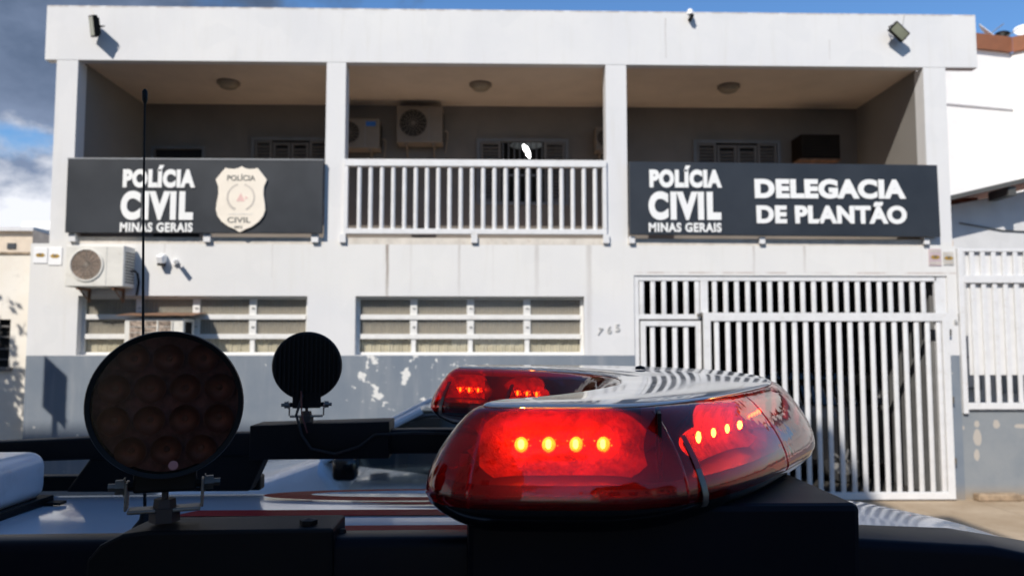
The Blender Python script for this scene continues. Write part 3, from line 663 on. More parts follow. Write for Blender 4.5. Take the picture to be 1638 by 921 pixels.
# =================================================================== RIGHT NEIGHBOUR
rn = thing('white_house', (10.4, 16, 0), 'tall white neighbouring house with brown roof trim on the right', 'house')
# plan: left face to inner corner, then right face coming forward
def vwall(mb, p, q, z0, z1, th=.2):
    p = Vector((*p, 0)); q = Vector((*q, 0)); d = (q-p).normalized(); n = Vector((-d.y, d.x, 0))*th
    vsx = [p, q, q+n, p+n]; A = [mb.bm.verts.new((v.x, v.y, z0)) for v in vsx]; B = [mb.bm.verts.new((v.x, v.y, z1)) for v in vsx]
    mb.bm.faces.new(A); mb.bm.faces.new(B[::-1])
    for i in range(4): mb.bm.faces.new((A[i], A[(i+1) % 4], B[(i+1) % 4], B[i]))
cx_, cy_ = 11.7, 17.0
b = MB(); vwall(b, (8.2, 16.2), (cx_, cy_), 0, 8.74); vwall(b, (cx_+.003, cy_), (14.4, 14.6), 0, 8.74); b.build('wall', M['farwhite'], rn)
b = MB(); vwall(b, (8.15, 16.1), (cx_, cy_-.1), 8.74, 9.08, .4); vwall(b, (cx_+.003, cy_-.1), (14.4, 14.45), 8.74, 9.08, .4); b.build('roof_trim', M['brown'], rn)
b = MB(); vwall(b, (8.2, 16.17), (cx_, cy_-.03), 7.42, 7.46, .03); b.build('ledge', M['annex'], rn)
MB().box(8.2, 14, 17.3, 24, 8.3, 8.45).box(8.2, 8.4, 16.5, 24, 0, 8.3).build('roof', M['concrete'], rn)
def dish(x, y, z, r, label, m, rz):
    t = thing('satellite_dish', (x, y, z), label, 'satellite dish', 'satellite dishes on the white house')
    c0 = Vector((x, y, z+.25)); b = MB()
    b.lathe([(0, .06), (r*.5, .045), (r*.85, .012), (r, -.03), (r*.98, -.035), (r*.5, .035), (0, .05)], (0, 0, 0), 'Y', 28)
    bmesh.ops.rotate(b.bm, verts=b.bm.verts, cent=(0, 0, 0), matrix=Matrix.Rotation(R(rz), 3, 'Z') @ Matrix.Rotation(R(-38), 3, 'X')); bmesh.ops.translate(b.bm, verts=b.bm.verts, vec=c0)
    b.build('reflector', m, t, smooth=True)
    MB().tube([(x, y+.05, z), (x, y+.05, z+.25)], .02, 8).build('mast', M['greyw'], t)
    MB().tube([(x, y, z+.15), (x+.15, y-.35, z+.3)], .012, 6).build('feed_arm', M['greyw'], t)
dish(11.2, 17.0, 8.98, .26, 'white satellite dish near the police station roof corner', M['plate'], 40)
dish(11.75, 17.3, 9.02, .16, 'small dark satellite dish on the white house roof', M['black'], -30)
dish(12.2, 17.2, 9.1, .22, 'white satellite dish at the right edge of the photo', M['plate'], -30)
an = thing('side_annex', (9, 12.3, 0), 'low grey white annex with sloping tiled roof beside the police station', 'house')
AY = 12.3
MB().prism([(6.70, 0), (12, 0), (12, 5.3), (6.70, 4.28)], AY, AY+.2).build('wall', M['annex'], an)
MB().prism([(6.75, 4.32), (12, 5.57), (12, 5.64), (6.75, 4.39)], AY-.55, AY-.50).build('fascia', M['gutter'], an)
MB().prism([(6.75, 4.335), (12, 5.585), (12, 5.635), (6.75, 4.385)], AY-.50, AY+3).build('roof', M['clay'], an)
b = MB()
for i in range(3): x = 8.0+i*1.1; zz = 4.30+(x-6.75)*.238; b.box(x, x+.12, AY-.5, AY, zz-.12, zz+.02)
b.build_each('rafter', M['gutter'], an)
MB().tube([(7.5, AY-.02, 4.12), (8.2, AY-.02, 4.0), (9.5, AY-.02, 3.95)], .01, 6).build('cable', M['gutter'], an)
MB().box(6.70, 7.9, AY+.1, AY+2.5, 4.46, 4.55).build('ridge_tiles', M['clay'], an)
w_ = MB().box(7.0, 7.75, AY-.03, AY-.002, 1.46, 2.0).box(8.0, 8.75, AY-.03, AY-.002, 1.4, 2.25).build('window', M['greyw'], an)
MB().box(7.05, 7.32, AY-.04, AY-.031, 1.5, 1.95).box(7.37, 7.7, AY-.04, AY-.031, 1.5, 1.95).build('pane', M['sheet'], w_)
fn = thing('neighbour_fence', (9.2, F, 0), 'white barred fence on a blue grey low wall right of the police station', 'fence')
MB().box(6.645, 12, F+.02, F+.2, 0, 1.24).build('low_wall', M['dado2'], fn)
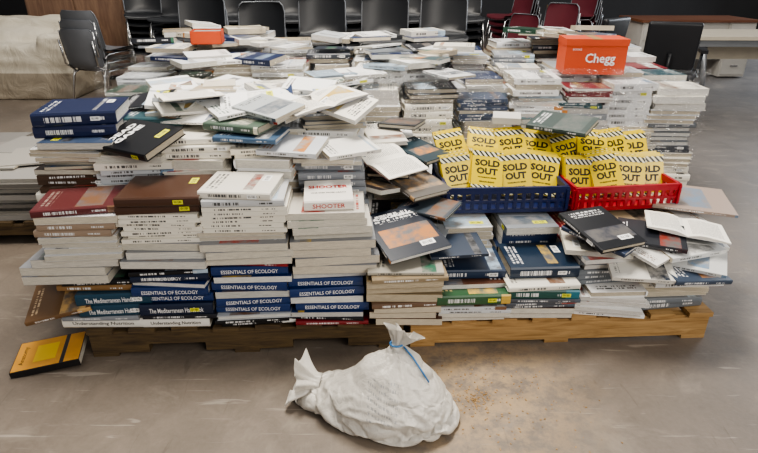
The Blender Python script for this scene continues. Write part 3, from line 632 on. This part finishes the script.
ns=[v.normal.copy() for v in so.data.vertices]
for v,n in zip(so.data.vertices,ns):
    c=v.co; v.co=c+n*(noise.noise(c*2.2)*.03+(1-abs(noise.noise(Vector((c.x*3,c.y*3,c.z*8)))))*.03); v.co.z=max(v.co.z,.002)
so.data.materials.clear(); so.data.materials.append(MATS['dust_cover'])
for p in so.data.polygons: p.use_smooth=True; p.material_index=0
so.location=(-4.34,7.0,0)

m=MB()
for i in range(420):
    a=R.uniform(0,6.28); r=abs(R.gauss(0,.17)); x=.34+r*math.cos(a)*1.3; y=1.56+r*math.sin(a)*.9
    if y>1.8 or (x<.27 and y<1.66): continue
    w=R.uniform(.0012,.0038); m.box(T_((x,y,.0012))@RZ(R.uniform(0,180)),-w,w,-w*.5,w*.5,-.001,.001,'pallet_wood')
m.build('sawdust')

# ---------------------------------------------------------------- light
w=bpy.data.worlds.new('world'); sc.world=w; w.use_nodes=True; bg=w.node_tree.nodes['Background']; bg.inputs[0].default_value=(1,.98,.97,1); bg.inputs[1].default_value=.37
def area(name,loc,target,sx,sy,e,col):
    l=bpy.data.lights.new(name,'AREA'); l.shape='RECTANGLE'; l.size=sx; l.size_y=sy; l.energy=e; l.color=col
    o=bpy.data.objects.new(name,l); sc.collection.objects.link(o); o.location=loc; o.rotation_euler=(Vector(target)-Vector(loc)).to_track_quat('-Z','Y').to_euler()
area('ceiling_light',(-.3,2.8,4.2),(0,2.5,0),2.2,1.0,260,(1,.93,.83))
area('door_light',(3.2,-2.5,3.4),(.3,2.4,.3),3.0,2.2,190,(1,.94,.86))
area('back_ceiling_light',(0,6.2,4.4),(0,7,0),6,1.2,150,(1,.96,.9))
area('side_door_light',(9.5,9,2.6),(2,4,0),4,3,330,(.85,.92,1))

cam=bpy.data.cameras.new('camera'); cam.sensor_width=36; cam.lens=560/758*36; cam.clip_start=.05
co=bpy.data.objects.new('camera',cam); sc.collection.objects.link(co); co.location=(0,0,1.42); co.rotation_euler=(math.radians(65),0,0); sc.camera=co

==========

### SHORT TASK
Reproduce, exactly and with nothing added, the lines from the one that includes "finishes the script." through the last line of the material.

### COMPLETED TASK
The Blender Python script for this scene continues. Write part 3, from line 632 on. This part finishes the script.
ns=[v.normal.copy() for v in so.data.vertices]
for v,n in zip(so.data.vertices,ns):
    c=v.co; v.co=c+n*(noise.noise(c*2.2)*.03+(1-abs(noise.noise(Vector((c.x*3,c.y*3,c.z*8)))))*.03); v.co.z=max(v.co.z,.002)
so.data.materials.clear(); so.data.materials.append(MATS['dust_cover'])
for p in so.data.polygons: p.use_smooth=True; p.material_index=0
so.location=(-4.34,7.0,0)

m=MB()
for i in range(420):
    a=R.uniform(0,6.28); r=abs(R.gauss(0,.17)); x=.34+r*math.cos(a)*1.3; y=1.56+r*math.sin(a)*.9
    if y>1.8 or (x<.27 and y<1.66): continue
    w=R.uniform(.0012,.0038); m.box(T_((x,y,.0012))@RZ(R.uniform(0,180)),-w,w,-w*.5,w*.5,-.001,.001,'pallet_wood')
m.build('sawdust')

# ---------------------------------------------------------------- light
w=bpy.data.worlds.new('world'); sc.world=w; w.use_nodes=True; bg=w.node_tree.nodes['Background']; bg.inputs[0].default_value=(1,.98,.97,1); bg.inputs[1].default_value=.37
def area(name,loc,target,sx,sy,e,col):
    l=bpy.data.lights.new(name,'AREA'); l.shape='RECTANGLE'; l.size=sx; l.size_y=sy; l.energy=e; l.color=col
    o=bpy.data.objects.new(name,l); sc.collection.objects.link(o); o.location=loc; o.rotation_euler=(Vector(target)-Vector(loc)).to_track_quat('-Z','Y').to_euler()
area('ceiling_light',(-.3,2.8,4.2),(0,2.5,0),2.2,1.0,260,(1,.93,.83))
area('door_light',(3.2,-2.5,3.4),(.3,2.4,.3),3.0,2.2,190,(1,.94,.86))
area('back_ceiling_light',(0,6.2,4.4),(0,7,0),6,1.2,150,(1,.96,.9))
area('side_door_light',(9.5,9,2.6),(2,4,0),4,3,330,(.85,.92,1))

cam=bpy.data.cameras.new('camera'); cam.sensor_width=36; cam.lens=560/758*36; cam.clip_start=.05
co=bpy.data.objects.new('camera',cam); sc.collection.objects.link(co); co.location=(0,0,1.42); co.rotation_euler=(math.radians(65),0,0); sc.camera=co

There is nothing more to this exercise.